Material:
-=-=-=-=-

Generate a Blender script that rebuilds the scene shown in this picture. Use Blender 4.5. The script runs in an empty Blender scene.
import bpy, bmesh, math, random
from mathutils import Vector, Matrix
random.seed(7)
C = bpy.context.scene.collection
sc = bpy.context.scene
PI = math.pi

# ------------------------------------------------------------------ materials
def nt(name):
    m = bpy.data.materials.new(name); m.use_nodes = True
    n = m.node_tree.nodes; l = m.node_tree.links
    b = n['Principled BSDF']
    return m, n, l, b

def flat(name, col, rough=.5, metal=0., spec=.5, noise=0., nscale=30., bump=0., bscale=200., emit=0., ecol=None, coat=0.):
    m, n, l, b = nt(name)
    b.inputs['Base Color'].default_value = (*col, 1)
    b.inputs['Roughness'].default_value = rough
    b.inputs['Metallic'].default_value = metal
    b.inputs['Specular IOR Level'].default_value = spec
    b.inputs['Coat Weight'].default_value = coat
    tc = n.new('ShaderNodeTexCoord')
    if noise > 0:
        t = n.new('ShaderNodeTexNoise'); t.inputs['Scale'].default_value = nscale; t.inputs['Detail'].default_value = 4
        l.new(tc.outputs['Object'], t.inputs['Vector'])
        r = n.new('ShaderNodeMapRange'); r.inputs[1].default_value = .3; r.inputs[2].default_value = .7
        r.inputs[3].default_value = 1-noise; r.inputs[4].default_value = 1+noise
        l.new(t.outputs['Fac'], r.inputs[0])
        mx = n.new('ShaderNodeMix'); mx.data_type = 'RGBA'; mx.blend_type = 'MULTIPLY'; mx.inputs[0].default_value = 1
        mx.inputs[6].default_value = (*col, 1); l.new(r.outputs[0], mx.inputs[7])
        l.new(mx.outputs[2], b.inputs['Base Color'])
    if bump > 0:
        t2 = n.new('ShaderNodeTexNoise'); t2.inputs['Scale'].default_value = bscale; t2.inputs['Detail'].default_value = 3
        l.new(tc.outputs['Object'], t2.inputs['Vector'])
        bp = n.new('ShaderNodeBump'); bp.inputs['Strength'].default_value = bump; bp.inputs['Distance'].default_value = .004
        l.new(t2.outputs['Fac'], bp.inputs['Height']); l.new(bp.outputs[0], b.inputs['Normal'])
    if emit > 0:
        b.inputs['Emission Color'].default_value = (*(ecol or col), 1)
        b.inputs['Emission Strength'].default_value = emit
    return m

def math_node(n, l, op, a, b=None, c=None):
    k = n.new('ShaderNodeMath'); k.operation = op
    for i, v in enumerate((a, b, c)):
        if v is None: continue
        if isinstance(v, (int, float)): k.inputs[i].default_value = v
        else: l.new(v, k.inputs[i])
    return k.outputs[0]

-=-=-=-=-

Given problem:
Set down verbatim only the lines between the start of the data above and the line with "return m, n, l, b", both boundaries included.

Full response:
Generate a Blender script that rebuilds the scene shown in this picture. Use Blender 4.5. The script runs in an empty Blender scene.
import bpy, bmesh, math, random
from mathutils import Vector, Matrix
random.seed(7)
C = bpy.context.scene.collection
sc = bpy.context.scene
PI = math.pi

# ------------------------------------------------------------------ materials
def nt(name):
    m = bpy.data.materials.new(name); m.use_nodes = True
    n = m.node_tree.nodes; l = m.node_tree.links
    b = n['Principled BSDF']
    return m, n, l, b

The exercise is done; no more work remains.